→ Task data
=-=-=

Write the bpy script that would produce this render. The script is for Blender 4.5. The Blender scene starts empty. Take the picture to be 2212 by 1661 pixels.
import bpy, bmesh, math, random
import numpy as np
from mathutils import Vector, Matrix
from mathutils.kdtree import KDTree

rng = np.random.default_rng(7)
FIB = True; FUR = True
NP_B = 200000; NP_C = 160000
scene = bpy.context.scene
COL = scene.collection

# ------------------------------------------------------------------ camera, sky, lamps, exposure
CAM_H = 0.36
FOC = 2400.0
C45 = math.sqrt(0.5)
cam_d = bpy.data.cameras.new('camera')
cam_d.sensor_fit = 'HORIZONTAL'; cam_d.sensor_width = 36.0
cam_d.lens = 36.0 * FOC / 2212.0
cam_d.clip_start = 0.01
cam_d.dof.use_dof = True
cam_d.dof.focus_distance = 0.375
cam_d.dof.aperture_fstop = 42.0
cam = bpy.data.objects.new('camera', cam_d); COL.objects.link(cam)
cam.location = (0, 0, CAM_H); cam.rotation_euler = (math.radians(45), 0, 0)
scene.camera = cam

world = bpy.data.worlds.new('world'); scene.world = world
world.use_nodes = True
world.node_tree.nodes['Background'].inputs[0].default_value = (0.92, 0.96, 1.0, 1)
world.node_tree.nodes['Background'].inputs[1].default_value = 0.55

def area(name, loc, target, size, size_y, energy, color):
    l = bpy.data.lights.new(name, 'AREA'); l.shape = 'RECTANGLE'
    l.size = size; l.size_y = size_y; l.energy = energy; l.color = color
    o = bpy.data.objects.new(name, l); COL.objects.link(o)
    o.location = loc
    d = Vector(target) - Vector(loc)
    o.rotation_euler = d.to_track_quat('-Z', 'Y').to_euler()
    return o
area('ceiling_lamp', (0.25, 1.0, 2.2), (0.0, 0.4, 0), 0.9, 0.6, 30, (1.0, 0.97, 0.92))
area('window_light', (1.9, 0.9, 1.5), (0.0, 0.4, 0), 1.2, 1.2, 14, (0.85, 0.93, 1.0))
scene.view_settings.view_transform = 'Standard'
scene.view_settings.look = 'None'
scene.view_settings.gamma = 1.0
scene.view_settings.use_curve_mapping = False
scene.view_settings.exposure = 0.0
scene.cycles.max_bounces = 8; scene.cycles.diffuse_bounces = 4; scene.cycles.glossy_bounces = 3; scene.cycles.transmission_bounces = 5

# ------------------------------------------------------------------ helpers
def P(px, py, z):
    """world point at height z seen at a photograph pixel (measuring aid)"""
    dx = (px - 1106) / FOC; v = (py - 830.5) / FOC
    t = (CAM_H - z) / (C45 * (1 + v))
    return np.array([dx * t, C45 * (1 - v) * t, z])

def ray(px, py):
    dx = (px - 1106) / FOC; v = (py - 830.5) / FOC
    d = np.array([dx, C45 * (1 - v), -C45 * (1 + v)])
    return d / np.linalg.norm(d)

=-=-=

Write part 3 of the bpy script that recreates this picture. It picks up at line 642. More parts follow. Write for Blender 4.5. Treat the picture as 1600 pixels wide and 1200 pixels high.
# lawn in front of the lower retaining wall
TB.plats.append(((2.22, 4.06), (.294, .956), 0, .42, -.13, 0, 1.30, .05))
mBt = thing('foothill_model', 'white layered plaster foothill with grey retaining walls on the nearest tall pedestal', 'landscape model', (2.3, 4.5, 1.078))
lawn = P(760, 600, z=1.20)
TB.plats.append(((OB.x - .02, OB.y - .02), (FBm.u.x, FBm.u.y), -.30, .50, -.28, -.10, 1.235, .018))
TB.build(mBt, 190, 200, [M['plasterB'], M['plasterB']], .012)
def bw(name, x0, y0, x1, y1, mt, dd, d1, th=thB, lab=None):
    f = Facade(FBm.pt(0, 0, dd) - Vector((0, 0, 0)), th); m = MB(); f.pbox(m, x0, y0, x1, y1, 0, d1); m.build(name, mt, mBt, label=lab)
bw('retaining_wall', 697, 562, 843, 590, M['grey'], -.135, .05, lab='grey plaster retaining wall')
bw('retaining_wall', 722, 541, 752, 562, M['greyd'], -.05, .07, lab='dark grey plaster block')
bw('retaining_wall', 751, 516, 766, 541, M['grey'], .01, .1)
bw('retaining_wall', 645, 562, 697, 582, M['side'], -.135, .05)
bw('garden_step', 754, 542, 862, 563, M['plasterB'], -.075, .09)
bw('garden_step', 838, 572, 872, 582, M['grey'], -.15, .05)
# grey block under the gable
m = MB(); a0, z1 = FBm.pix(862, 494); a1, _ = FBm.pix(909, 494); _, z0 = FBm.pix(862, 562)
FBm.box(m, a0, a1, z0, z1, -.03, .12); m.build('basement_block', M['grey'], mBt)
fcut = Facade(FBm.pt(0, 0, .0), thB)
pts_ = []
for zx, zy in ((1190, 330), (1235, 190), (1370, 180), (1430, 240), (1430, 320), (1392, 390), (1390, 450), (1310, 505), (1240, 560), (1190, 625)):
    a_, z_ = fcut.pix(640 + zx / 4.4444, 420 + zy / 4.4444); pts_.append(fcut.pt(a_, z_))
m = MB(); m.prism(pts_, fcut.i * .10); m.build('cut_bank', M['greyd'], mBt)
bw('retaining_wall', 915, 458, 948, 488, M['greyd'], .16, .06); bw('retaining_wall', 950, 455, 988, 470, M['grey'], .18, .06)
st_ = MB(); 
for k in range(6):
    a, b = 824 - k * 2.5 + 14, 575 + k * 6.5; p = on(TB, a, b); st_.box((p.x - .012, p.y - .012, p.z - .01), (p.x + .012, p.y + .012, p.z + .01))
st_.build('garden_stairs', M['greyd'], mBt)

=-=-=

→ Exercise prompt
Take the lines from the line with "Write the bpy" through the line with "scene.cycles.max_bounces = 8;", both ends included, and give them again exactly, with nothing else.

→ Written response
Write the bpy script that would produce this render. The script is for Blender 4.5. The Blender scene starts empty. Take the picture to be 2212 by 1661 pixels.
import bpy, bmesh, math, random
import numpy as np
from mathutils import Vector, Matrix
from mathutils.kdtree import KDTree

rng = np.random.default_rng(7)
FIB = True; FUR = True
NP_B = 200000; NP_C = 160000
scene = bpy.context.scene
COL = scene.collection

# ------------------------------------------------------------------ camera, sky, lamps, exposure
CAM_H = 0.36
FOC = 2400.0
C45 = math.sqrt(0.5)
cam_d = bpy.data.cameras.new('camera')
cam_d.sensor_fit = 'HORIZONTAL'; cam_d.sensor_width = 36.0
cam_d.lens = 36.0 * FOC / 2212.0
cam_d.clip_start = 0.01
cam_d.dof.use_dof = True
cam_d.dof.focus_distance = 0.375
cam_d.dof.aperture_fstop = 42.0
cam = bpy.data.objects.new('camera', cam_d); COL.objects.link(cam)
cam.location = (0, 0, CAM_H); cam.rotation_euler = (math.radians(45), 0, 0)
scene.camera = cam

world = bpy.data.worlds.new('world'); scene.world = world
world.use_nodes = True
world.node_tree.nodes['Background'].inputs[0].default_value = (0.92, 0.96, 1.0, 1)
world.node_tree.nodes['Background'].inputs[1].default_value = 0.55

def area(name, loc, target, size, size_y, energy, color):
    l = bpy.data.lights.new(name, 'AREA'); l.shape = 'RECTANGLE'
    l.size = size; l.size_y = size_y; l.energy = energy; l.color = color
    o = bpy.data.objects.new(name, l); COL.objects.link(o)
    o.location = loc
    d = Vector(target) - Vector(loc)
    o.rotation_euler = d.to_track_quat('-Z', 'Y').to_euler()
    return o
area('ceiling_lamp', (0.25, 1.0, 2.2), (0.0, 0.4, 0), 0.9, 0.6, 30, (1.0, 0.97, 0.92))
area('window_light', (1.9, 0.9, 1.5), (0.0, 0.4, 0), 1.2, 1.2, 14, (0.85, 0.93, 1.0))
scene.view_settings.view_transform = 'Standard'
scene.view_settings.look = 'None'
scene.view_settings.gamma = 1.0
scene.view_settings.use_curve_mapping = False
scene.view_settings.exposure = 0.0
scene.cycles.max_bounces = 8; scene.cycles.diffuse_bounces = 4; scene.cycles.glossy_bounces = 3; scene.cycles.transmission_bounces = 5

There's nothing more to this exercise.